Who is Liable for Income Tax Audit in India?

28 Aug, 2023

Who is Liable for Income Tax Audit in India?

In the realm of income taxation in India, the concept of a tax audit serves as a critical mechanism to ensure accurate reporting, compliance, and transparency. Understanding who is liable for a tax audit is essential for individuals, businesses, and professionals to navigate the complexities of the tax system. In this blog, we delve into the criteria that determine the liability for a tax audit under the Income Tax Act of India.
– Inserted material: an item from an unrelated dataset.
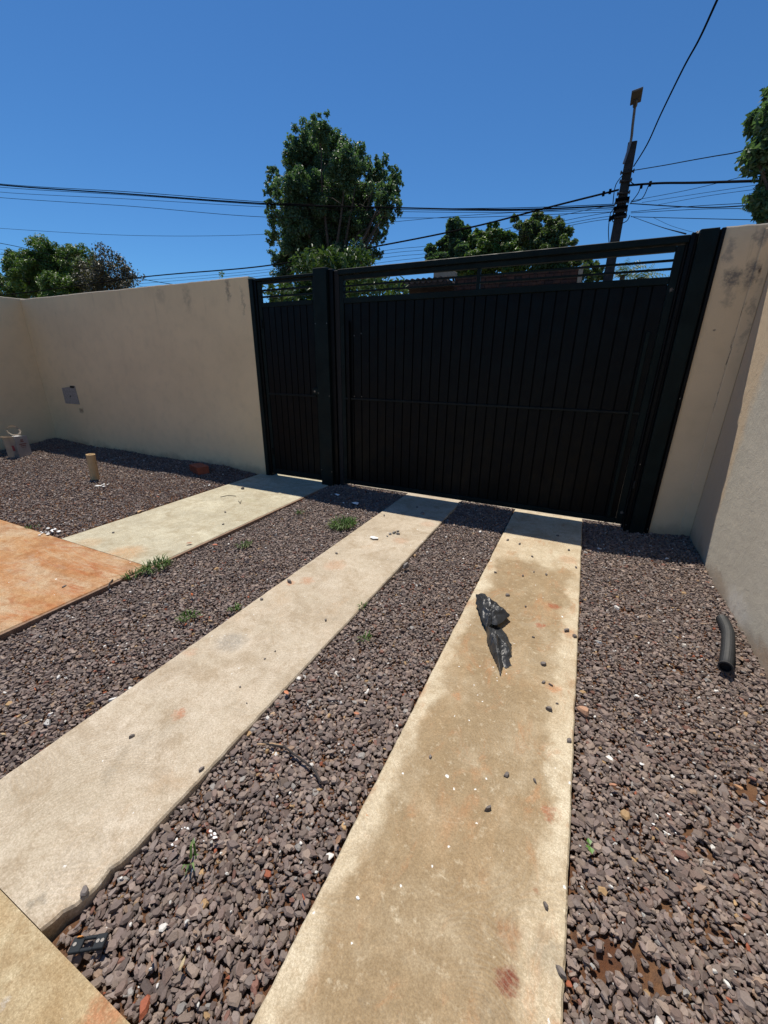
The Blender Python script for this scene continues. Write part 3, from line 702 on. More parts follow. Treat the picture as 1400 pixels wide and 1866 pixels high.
# dark plastic clip at lower left
M_plast = simple("dark blue grey plastic", (.008, .012, .016), .8, var=.2)
pc = gnd(163, 1722, -.006)
cl = empty("plastic_clip", tuple(pc)); props(cl, "small dark blue plastic spacer clip in the gravel at the house end", "clip")
bm = bmesh.new()
R_ = Matrix.Rotation(math.radians(33), 4, 'Z') @ Matrix.Rotation(math.radians(-6), 4, 'X') @ Matrix.Scale(.78, 4)
for lo, hi in (((-.058, -.022, 0), (-.020, .022, .012)), ((.020, -.022, 0), (.055, .022, .014)), ((-.020, .012, .002), (.020, .022, .012)), ((-.020, -.022, .002), (.020, -.012, .012))):
    box(bm, lo, hi, .002)
bmesh.ops.transform(bm, matrix=R_, verts=bm.verts)
me = bpy.data.meshes.new("body"); bm.to_mesh(me); bm.free(); link("body", me, M_plast, cl)
bm = bmesh.new()
for x in (-.045, .03, .045):
    tube(bm, [(x, 0, .0125), (x, 0, .015)], .006, 8)
bmesh.ops.transform(bm, matrix=R_, verts=bm.verts)
me = bpy.data.meshes.new("stud"); bm.to_mesh(me); bm.free(); link("stud", me, M_jb, cl)

# twig / thin black cord between the strips
M_twig = simple("dark dry stem", (.035, .028, .025), .8)
def stem(pts, rad, lb, nm="twig", cat="twig", mat=None, z=.01):
    bm = bmesh.new(); P = [Vector(gnd(x, y, z)) for x, y in pts]
    Q = []
    for i in range(len(P)-1):
        for t in (0, .33, .66): Q.append(P[i].lerp(P[i+1], t)+Vector((rnd(-.002, .002), rnd(-.002, .002), rnd(0, .004))))
    Q.append(P[-1]); tube(bm, Q, rad, 6)
    o = bmobj(nm, bm, mat or M_twig, org=tuple(P[0])); return props(o, lb, cat)
stem([(478, 1355), (520, 1362), (545, 1382), (570, 1400), (585, 1425)], .0045, "thin black cord curving through the gravel between the strips", "cord", "cord")
stem([(197, 1073), (200, 1062), (206, 1056)], .004, "dark curved twig standing at the edge of the orange slab")
stem([(402, 906), (415, 903), (430, 904)], .003, "thin dark twig lying on the walkway near the shadow", z=.003)
stem([(435, 913), (438, 918), (440, 912)], .003, "tiny bent twig on the walkway", z=.003)
M_straw = simple("dry straw", (.45, .30, .17), .8)
stem([(470, 1357), (497, 1356), (515, 1359)], .004, "pale dry straw crossing the black cord", mat=M_straw)

# dry leaves in the gravel
def leaf(px, py, wpx, lb, col):
    p = gnd(px, py, .012); d = float(np.dot(p-CAM, fwd)); L = wpx/F_*d; a = rnd(0, 6.3); bm = bmesh.new()
    pr = [(-.5, 0, 0), (-.2, .22, .08), (.2, .2, .12), (.5, 0, .05), (.2, -.2, .10), (-.2, -.22, .05)]
    vs = [bm.verts.new((L*(x*math.cos(a)-y*math.sin(a)), L*(x*math.sin(a)+y*math.cos(a)), L*z)) for x, y, z in pr]
    c = bm.verts.new((0, 0, -.0)) 
    for k in range(6): bm.faces.new((vs[k], vs[(k+1) % 6], c))
    me = bpy.data.meshes.new("leaf"); bm.to_mesh(me); bm.free()
    o = link("dry_leaf", me, simple("dry leaf", col, .8)); o.location = tuple(p); return props(o, lb, "leaf")
leaf(255, 932, 14, "tan dry leaf at the edge of the walkway nearest the yard gravel", (.55, .36, .2))
leaf(345, 990, 12, "brown dry leaf at the formwork board of the walkway", (.4, .17, .1))
leaf(392, 993, 12, "reddish dry leaf under the walkway board", (.45, .16, .09))
leaf(650, 1300, 12, "brown dry leaf against the right edge of the middle strip", (.42, .18, .1))
leaf(522, 1262, 14, "orange brown leaf standing in the gravel at the middle strip edge", (.5, .2, .1))
leaf(497, 1300, 10, "tan dry leaf in the gravel right of the middle strip", (.5, .35, .22))
leaf(617, 1530, 18, "brown leaf leaning on the left edge of the tan strip", (.26, .15, .09))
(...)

Who Needs to Undergo a Tax Audit?

The Income Tax Act of India has laid down specific provisions regarding tax audits, primarily governed by Section 44AB. According to this section, the following entities are required to undergo a tax audit:

  1. Businesses: Businesses engaged in trade, commerce, manufacturing, or any other business activity are subject to a tax audit if their total turnover exceeds the prescribed threshold. The threshold limits vary based on the nature of the business:
    • 1 crore: If the gross receipts or turnover of a business exceeds Rs. 1 crore.
    • 10 crores: If the gross receipts or turnover exceeds Rs. 1 crore but less than Rs. 10 crores, and the percentage of cash transaction is less than 5%
    • In all other cases regardless of cash transaction tax audit is required.
  2. Professionals: Professionals such as doctors, lawyers, architects, accountants, and others providing specialized services are subject to a tax audit if their gross receipts exceed Rs. 50 lakhs in a financial year.
  3. Presumptive Taxation Scheme: Taxpayers opting for the presumptive taxation scheme under Sections 44AD, 44ADA, or 44AE must also undergo a tax audit if they wish to claim profits or gains lower than the prescribed limits.

Key Points to Note

  1. Chartered Accountant's Role: A tax audit must be conducted by a qualified chartered accountant. The chartered accountant verifies the accuracy of financial statements, assesses compliance with tax laws, and submits an audit report (Form 3CD) to the income tax department.
  2. Reporting Requirements: The audit report includes details about the taxpayer's financial transactions, compliance, deductions, and exemptions claimed. It helps ensure transparency and accuracy in financial reporting.
  3. Penalties for Non-Compliance: Failure to comply with tax audit requirements can lead to penalties under Section 271B of the Income Tax Act. The penalty is typically a percentage of the total turnover or gross receipts.